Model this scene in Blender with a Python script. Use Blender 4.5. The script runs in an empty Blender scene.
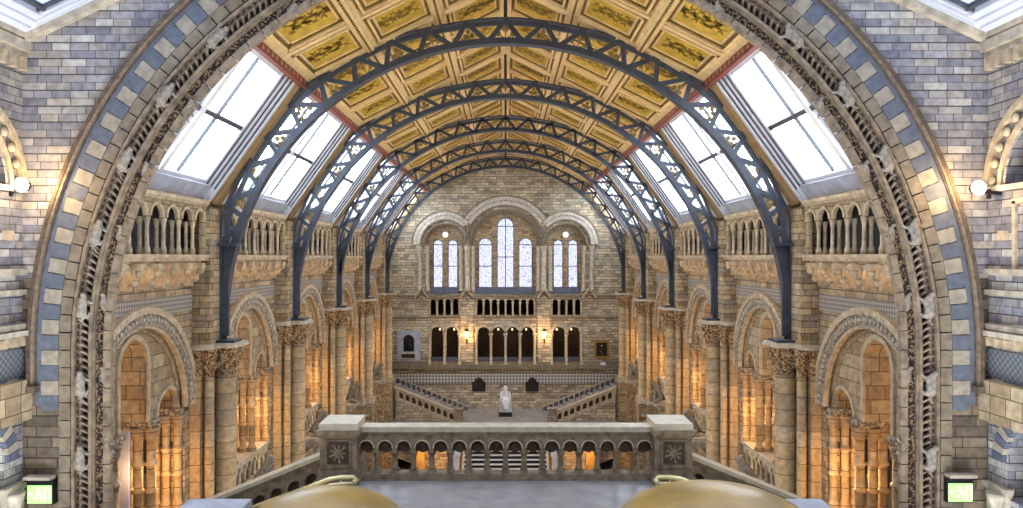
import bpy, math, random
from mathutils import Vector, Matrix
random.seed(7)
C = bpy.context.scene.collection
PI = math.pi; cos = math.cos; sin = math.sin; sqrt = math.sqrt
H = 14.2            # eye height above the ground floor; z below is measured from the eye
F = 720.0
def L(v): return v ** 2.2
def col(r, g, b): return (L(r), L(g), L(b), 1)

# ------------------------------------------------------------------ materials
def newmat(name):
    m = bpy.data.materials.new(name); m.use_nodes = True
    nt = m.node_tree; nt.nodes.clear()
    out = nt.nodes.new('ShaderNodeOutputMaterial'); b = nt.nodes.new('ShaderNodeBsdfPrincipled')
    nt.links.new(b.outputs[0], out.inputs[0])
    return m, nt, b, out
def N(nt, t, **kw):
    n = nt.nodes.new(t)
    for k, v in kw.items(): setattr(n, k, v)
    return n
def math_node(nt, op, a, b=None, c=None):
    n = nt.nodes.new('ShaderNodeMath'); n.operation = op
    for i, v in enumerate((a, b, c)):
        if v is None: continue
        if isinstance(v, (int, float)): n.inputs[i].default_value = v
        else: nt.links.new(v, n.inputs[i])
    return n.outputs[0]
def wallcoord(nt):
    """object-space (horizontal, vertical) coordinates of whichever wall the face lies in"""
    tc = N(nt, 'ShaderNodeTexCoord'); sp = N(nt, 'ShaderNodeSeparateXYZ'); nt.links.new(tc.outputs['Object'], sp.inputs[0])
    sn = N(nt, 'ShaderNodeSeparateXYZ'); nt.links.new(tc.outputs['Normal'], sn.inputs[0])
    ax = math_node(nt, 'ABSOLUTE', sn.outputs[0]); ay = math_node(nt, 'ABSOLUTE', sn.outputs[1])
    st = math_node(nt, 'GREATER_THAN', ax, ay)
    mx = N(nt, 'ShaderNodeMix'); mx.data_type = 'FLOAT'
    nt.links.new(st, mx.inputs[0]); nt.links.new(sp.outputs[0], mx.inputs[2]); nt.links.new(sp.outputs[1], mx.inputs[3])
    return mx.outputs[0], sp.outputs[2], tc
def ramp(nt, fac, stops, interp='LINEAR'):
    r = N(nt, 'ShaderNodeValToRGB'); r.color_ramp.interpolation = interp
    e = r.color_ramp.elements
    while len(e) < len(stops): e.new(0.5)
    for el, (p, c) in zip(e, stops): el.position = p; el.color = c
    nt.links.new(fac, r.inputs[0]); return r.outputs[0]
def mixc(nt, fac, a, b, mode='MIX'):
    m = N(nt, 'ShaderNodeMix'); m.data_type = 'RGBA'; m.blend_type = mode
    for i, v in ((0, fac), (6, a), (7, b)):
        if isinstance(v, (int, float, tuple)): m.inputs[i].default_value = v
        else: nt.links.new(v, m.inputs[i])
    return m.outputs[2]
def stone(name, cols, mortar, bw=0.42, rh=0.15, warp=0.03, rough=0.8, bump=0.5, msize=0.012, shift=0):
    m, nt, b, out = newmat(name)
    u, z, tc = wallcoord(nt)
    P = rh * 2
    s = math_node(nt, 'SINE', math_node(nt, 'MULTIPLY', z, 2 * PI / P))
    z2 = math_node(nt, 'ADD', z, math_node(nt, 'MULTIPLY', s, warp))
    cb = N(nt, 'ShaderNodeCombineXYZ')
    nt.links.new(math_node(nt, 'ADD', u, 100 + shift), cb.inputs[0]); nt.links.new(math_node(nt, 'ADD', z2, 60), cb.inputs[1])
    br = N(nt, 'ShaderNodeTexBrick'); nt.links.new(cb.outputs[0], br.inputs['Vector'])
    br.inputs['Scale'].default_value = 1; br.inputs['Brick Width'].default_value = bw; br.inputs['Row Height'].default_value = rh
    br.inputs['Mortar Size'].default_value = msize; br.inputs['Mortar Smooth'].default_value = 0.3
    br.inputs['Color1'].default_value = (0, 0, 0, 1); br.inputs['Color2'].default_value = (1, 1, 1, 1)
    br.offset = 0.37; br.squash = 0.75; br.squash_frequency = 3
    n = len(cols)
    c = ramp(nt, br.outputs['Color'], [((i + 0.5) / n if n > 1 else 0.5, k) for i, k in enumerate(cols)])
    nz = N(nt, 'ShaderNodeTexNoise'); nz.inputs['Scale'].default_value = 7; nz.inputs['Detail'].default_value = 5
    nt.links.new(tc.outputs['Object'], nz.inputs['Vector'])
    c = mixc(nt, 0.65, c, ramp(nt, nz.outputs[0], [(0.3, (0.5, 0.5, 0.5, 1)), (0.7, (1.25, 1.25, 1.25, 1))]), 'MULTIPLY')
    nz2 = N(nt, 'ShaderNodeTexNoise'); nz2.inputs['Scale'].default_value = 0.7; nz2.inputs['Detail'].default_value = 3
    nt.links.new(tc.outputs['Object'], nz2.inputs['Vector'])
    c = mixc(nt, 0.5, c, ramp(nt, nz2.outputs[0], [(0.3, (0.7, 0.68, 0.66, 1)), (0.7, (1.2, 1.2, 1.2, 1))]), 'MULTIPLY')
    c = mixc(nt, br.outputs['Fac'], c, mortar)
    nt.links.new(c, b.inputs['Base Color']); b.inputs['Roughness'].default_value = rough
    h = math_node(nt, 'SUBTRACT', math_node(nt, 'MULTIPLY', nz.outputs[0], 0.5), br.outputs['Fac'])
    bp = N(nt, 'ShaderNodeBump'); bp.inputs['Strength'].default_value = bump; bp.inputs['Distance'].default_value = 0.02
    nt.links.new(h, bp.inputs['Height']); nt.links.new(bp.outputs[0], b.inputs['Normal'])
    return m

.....

• Aim of the task:
From the material above, copy everything exactly but the pictures.

• Response to this task:
Model this scene in Blender with a Python script. Use Blender 4.5. The script runs in an empty Blender scene.
import bpy, math, random
from mathutils import Vector, Matrix
random.seed(7)
C = bpy.context.scene.collection
PI = math.pi; cos = math.cos; sin = math.sin; sqrt = math.sqrt
H = 14.2            # eye height above the ground floor; z below is measured from the eye
F = 720.0
def L(v): return v ** 2.2
def col(r, g, b): return (L(r), L(g), L(b), 1)

# ------------------------------------------------------------------ materials
def newmat(name):
    m = bpy.data.materials.new(name); m.use_nodes = True
    nt = m.node_tree; nt.nodes.clear()
    out = nt.nodes.new('ShaderNodeOutputMaterial'); b = nt.nodes.new('ShaderNodeBsdfPrincipled')
    nt.links.new(b.outputs[0], out.inputs[0])
    return m, nt, b, out
def N(nt, t, **kw):
    n = nt.nodes.new(t)
    for k, v in kw.items(): setattr(n, k, v)
    return n
def math_node(nt, op, a, b=None, c=None):
    n = nt.nodes.new('ShaderNodeMath'); n.operation = op
    for i, v in enumerate((a, b, c)):
        if v is None: continue
        if isinstance(v, (int, float)): n.inputs[i].default_value = v
        else: nt.links.new(v, n.inputs[i])
    return n.outputs[0]
def wallcoord(nt):
    """object-space (horizontal, vertical) coordinates of whichever wall the face lies in"""
    tc = N(nt, 'ShaderNodeTexCoord'); sp = N(nt, 'ShaderNodeSeparateXYZ'); nt.links.new(tc.outputs['Object'], sp.inputs[0])
    sn = N(nt, 'ShaderNodeSeparateXYZ'); nt.links.new(tc.outputs['Normal'], sn.inputs[0])
    ax = math_node(nt, 'ABSOLUTE', sn.outputs[0]); ay = math_node(nt, 'ABSOLUTE', sn.outputs[1])
    st = math_node(nt, 'GREATER_THAN', ax, ay)
    mx = N(nt, 'ShaderNodeMix'); mx.data_type = 'FLOAT'
    nt.links.new(st, mx.inputs[0]); nt.links.new(sp.outputs[0], mx.inputs[2]); nt.links.new(sp.outputs[1], mx.inputs[3])
    return mx.outputs[0], sp.outputs[2], tc
def ramp(nt, fac, stops, interp='LINEAR'):
    r = N(nt, 'ShaderNodeValToRGB'); r.color_ramp.interpolation = interp
    e = r.color_ramp.elements
    while len(e) < len(stops): e.new(0.5)
    for el, (p, c) in zip(e, stops): el.position = p; el.color = c
    nt.links.new(fac, r.inputs[0]); return r.outputs[0]
def mixc(nt, fac, a, b, mode='MIX'):
    m = N(nt, 'ShaderNodeMix'); m.data_type = 'RGBA'; m.blend_type = mode
    for i, v in ((0, fac), (6, a), (7, b)):
        if isinstance(v, (int, float, tuple)): m.inputs[i].default_value = v
        else: nt.links.new(v, m.inputs[i])
    return m.outputs[2]
def stone(name, cols, mortar, bw=0.42, rh=0.15, warp=0.03, rough=0.8, bump=0.5, msize=0.012, shift=0):
    m, nt, b, out = newmat(name)
    u, z, tc = wallcoord(nt)
    P = rh * 2
    s = math_node(nt, 'SINE', math_node(nt, 'MULTIPLY', z, 2 * PI / P))
    z2 = math_node(nt, 'ADD', z, math_node(nt, 'MULTIPLY', s, warp))
    cb = N(nt, 'ShaderNodeCombineXYZ')
    nt.links.new(math_node(nt, 'ADD', u, 100 + shift), cb.inputs[0]); nt.links.new(math_node(nt, 'ADD', z2, 60), cb.inputs[1])
    br = N(nt, 'ShaderNodeTexBrick'); nt.links.new(cb.outputs[0], br.inputs['Vector'])
    br.inputs['Scale'].default_value = 1; br.inputs['Brick Width'].default_value = bw; br.inputs['Row Height'].default_value = rh
    br.inputs['Mortar Size'].default_value = msize; br.inputs['Mortar Smooth'].default_value = 0.3
    br.inputs['Color1'].default_value = (0, 0, 0, 1); br.inputs['Color2'].default_value = (1, 1, 1, 1)
    br.offset = 0.37; br.squash = 0.75; br.squash_frequency = 3
    n = len(cols)
    c = ramp(nt, br.outputs['Color'], [((i + 0.5) / n if n > 1 else 0.5, k) for i, k in enumerate(cols)])
    nz = N(nt, 'ShaderNodeTexNoise'); nz.inputs['Scale'].default_value = 7; nz.inputs['Detail'].default_value = 5
    nt.links.new(tc.outputs['Object'], nz.inputs['Vector'])
    c = mixc(nt, 0.65, c, ramp(nt, nz.outputs[0], [(0.3, (0.5, 0.5, 0.5, 1)), (0.7, (1.25, 1.25, 1.25, 1))]), 'MULTIPLY')
    nz2 = N(nt, 'ShaderNodeTexNoise'); nz2.inputs['Scale'].default_value = 0.7; nz2.inputs['Detail'].default_value = 3
    nt.links.new(tc.outputs['Object'], nz2.inputs['Vector'])
    c = mixc(nt, 0.5, c, ramp(nt, nz2.outputs[0], [(0.3, (0.7, 0.68, 0.66, 1)), (0.7, (1.2, 1.2, 1.2, 1))]), 'MULTIPLY')
    c = mixc(nt, br.outputs['Fac'], c, mortar)
    nt.links.new(c, b.inputs['Base Color']); b.inputs['Roughness'].default_value = rough
    h = math_node(nt, 'SUBTRACT', math_node(nt, 'MULTIPLY', nz.outputs[0], 0.5), br.outputs['Fac'])
    bp = N(nt, 'ShaderNodeBump'); bp.inputs['Strength'].default_value = bump; bp.inputs['Distance'].default_value = 0.02
    nt.links.new(h, bp.inputs['Height']); nt.links.new(bp.outputs[0], b.inputs['Normal'])
    return m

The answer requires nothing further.